His education model is simple. “I want to rapidly level-up your skills without wasting time. That’s why each course in my training library is built by professional artists, full of top-tier assets, and fueled by a peer network committed to helping you succeed,” shares he.

He bares his heart in an exclusive interview with AnimationXpress. Here are some excerpts :-

Tell us about your experience at Riot Games.

I was at Riot Games for six years, starting in 2014. When I joined, the company was rapidly growing from the success of League of Legends. I think there were around eight other VFX artists on the project. By the time I left in 2020, I believe there were over 30 across the company. Hard to keep track with everything going on. It was amazing watching and being a part of such a massively successful project. The team was all very driven and incredibly talented. Especially early on, I felt outclassed by my coworkers. Funny thing: a lot of other people felt the same way. We all wanted to do work that was worthy of the Riot reputation. Definitely a self-imposed pressure.

So with that drive, and the help of so many talented mentors around me, I grew fairly rapidly. After three years i was up to a high output of skins and champions. Then i transitioned over to R&D working on unannounced projects for a couple years. That was a huge learning experience, where I got a better understanding of building a game from prototype through pre-production. There were some tough lessons in pipeline and style development, which are invaluable to me now. Learning in the moment can be painful, but i wouldn’t trade those two years for anything.

I finished my last year back on League of Legends, as a culmination of all i had learned previously, bot on League and in setting up new projects. I was involved with the launch of Team Fight Tactics and the Rise of the Elements update to Summoners Rift.

What role does VFX play in gaming? Is the demand for VFX artists in the gaming industry growing?
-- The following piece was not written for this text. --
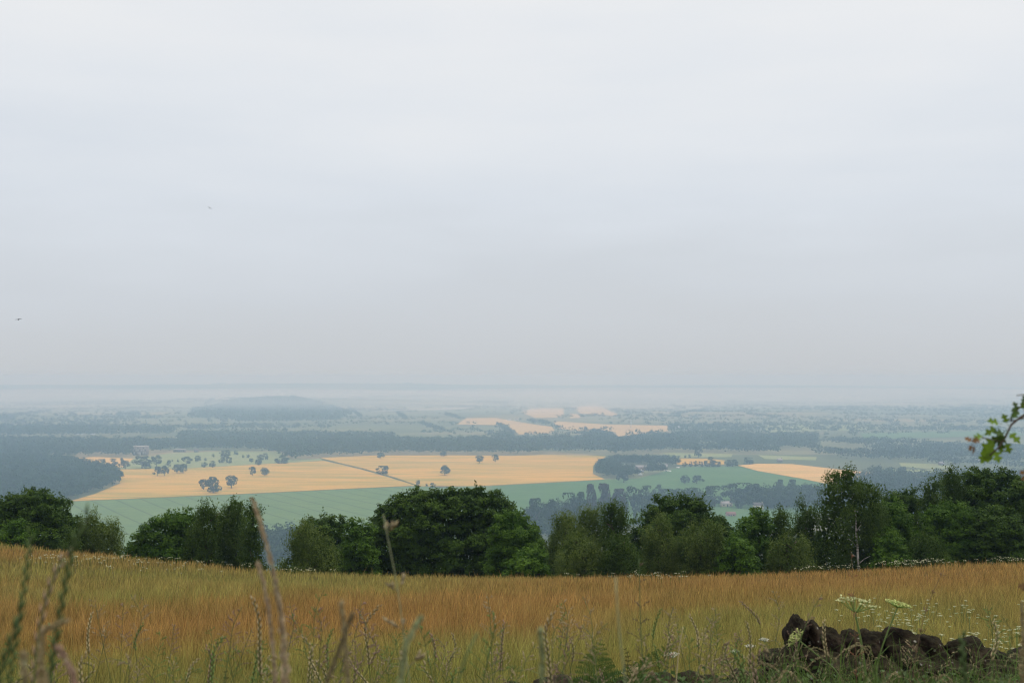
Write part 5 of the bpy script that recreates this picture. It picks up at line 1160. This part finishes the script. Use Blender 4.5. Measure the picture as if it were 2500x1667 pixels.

VFX is completely central to games. It is often the primary way a player gets feedback for their actions, whether it’s satisfying match 3 gems shattering, or a fully upgraded battle spell, visual effects are the payoff for playing. VFX also play a big role with immersing the player. Torches in towns, shimmering water, or magically glowing weapons all enhance the sense of wonder and believability for the player. In short, if it’s moving, and not a character, then it’s up to a VFX artist to bring it to life.

What led you to quit your job at Riot Games?

For the past five years, I’ve been fostering my passion for teaching others how to home their skills. I was mentoring new artists at Riot, publishing YouTube videos, and tinkering with different online mentorship models. Eventually it became clear that this is my next calling in life, and i needed to start focusing on my students full time. As much as i had loved my time at Riot, I knew I would love this even more.

Tell us about VFX Apprentice.

VFXapprentice.com is an online learning platform covering everything an artist needs to know yo get a job in effects animation, and hone their skills to a higher level. We offer quality content built by professional artists in Unreal, Unity, Photoshop, and other software. We launched the first class in September 2019, with plans to add more in 2020. As of now, we have well over 300 students enrolled. The content is go-at-your-own-pace, with many hours of video content. We provide all the source assets, too, making it easy to see how assets are built, and study them up close.

We’ve heard you speak at IGDC and VFX event in India. What are your views on India’s gaming scene and students?

It was such a pleasure meeting the developers of India. I really felt the drive and enthusiasm from everyone. And it’s great to see the progress being made year over year.

What drives your passion for mentoring and training? 

I like making art that I can be proud of. But what’s even more satisfying is teaching someone else to make art they can be proud of. My passion is helping others express their passion. Sounds cheesy, but honestly there’s nothing better for me.

If you had to give one piece of advice to the budding artists, what would it be?

 I would say, you get what you put in. If you timidly chip away at honing your craft, you will get meager success. But if you put in more effort than those around you–if you do things beyond what they do, putting in more hours, studying more topics, seeking more mentorship–you will get extraordinary results. I mean, you’re already chasing a dream job. No use being practical and cautious. Go all in; dedicate yourself completely and you will love your life.